**AIM:** Each line of the data that includes the string "pixels" is to be copied out.

**RECORDED INFORMATION:**
____________________

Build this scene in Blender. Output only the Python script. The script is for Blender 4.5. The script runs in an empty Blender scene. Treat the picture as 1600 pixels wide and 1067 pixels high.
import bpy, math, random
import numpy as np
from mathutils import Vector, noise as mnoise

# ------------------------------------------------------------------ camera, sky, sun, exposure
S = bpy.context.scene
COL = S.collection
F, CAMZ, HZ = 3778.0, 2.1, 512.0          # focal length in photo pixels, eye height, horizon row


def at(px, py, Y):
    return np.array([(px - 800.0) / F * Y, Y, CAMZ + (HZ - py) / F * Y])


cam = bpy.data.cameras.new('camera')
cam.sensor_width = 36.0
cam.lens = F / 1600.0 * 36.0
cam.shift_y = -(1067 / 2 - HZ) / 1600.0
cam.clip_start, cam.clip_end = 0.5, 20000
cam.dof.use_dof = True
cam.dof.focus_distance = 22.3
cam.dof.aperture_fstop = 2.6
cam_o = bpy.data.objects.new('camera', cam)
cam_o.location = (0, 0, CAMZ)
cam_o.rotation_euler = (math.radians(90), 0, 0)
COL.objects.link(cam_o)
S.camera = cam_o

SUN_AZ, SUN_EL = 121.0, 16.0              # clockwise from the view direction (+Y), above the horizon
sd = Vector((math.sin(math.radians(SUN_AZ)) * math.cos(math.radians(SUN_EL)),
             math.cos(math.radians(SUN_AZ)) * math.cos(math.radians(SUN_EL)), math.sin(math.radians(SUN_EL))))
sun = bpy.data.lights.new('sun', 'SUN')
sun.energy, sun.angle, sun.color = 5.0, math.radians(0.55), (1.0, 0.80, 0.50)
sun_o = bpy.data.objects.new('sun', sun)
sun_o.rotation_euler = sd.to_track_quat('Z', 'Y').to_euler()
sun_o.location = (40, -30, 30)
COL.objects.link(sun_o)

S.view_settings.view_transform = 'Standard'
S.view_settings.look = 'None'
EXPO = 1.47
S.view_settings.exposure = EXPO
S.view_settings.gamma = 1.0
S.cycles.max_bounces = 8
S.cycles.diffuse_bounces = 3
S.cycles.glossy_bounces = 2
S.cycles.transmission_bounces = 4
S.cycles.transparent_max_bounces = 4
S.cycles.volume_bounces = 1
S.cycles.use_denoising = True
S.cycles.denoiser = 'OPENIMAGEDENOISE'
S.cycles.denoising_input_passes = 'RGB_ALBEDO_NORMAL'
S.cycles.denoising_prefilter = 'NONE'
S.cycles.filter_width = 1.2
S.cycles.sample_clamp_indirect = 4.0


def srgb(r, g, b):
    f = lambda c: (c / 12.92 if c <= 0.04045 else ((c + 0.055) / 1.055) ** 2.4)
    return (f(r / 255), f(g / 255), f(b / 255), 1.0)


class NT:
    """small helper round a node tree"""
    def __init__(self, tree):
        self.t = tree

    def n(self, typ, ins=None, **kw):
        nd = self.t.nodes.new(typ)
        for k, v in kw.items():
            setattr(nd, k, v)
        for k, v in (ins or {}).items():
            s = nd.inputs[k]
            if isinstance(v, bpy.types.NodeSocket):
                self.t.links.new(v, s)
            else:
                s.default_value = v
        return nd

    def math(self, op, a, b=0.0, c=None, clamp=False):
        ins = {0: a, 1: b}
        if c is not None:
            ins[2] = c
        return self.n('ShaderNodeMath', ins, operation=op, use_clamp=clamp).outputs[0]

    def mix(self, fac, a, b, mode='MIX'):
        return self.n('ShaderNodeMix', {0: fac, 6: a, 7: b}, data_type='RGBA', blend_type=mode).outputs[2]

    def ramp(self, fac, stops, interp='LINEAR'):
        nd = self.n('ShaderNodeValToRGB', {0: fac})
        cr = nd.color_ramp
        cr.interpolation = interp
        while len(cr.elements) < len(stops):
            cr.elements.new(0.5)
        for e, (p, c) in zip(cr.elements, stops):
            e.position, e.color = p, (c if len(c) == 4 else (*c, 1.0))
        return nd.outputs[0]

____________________

**ANSWER TO THIS PROBLEM:**
Build this scene in Blender. Output only the Python script. The script is for Blender 4.5. The script runs in an empty Blender scene. Treat the picture as 1600 pixels wide and 1067 pixels high.
F, CAMZ, HZ = 3778.0, 2.1, 512.0          # focal length in photo pixels, eye height, horizon row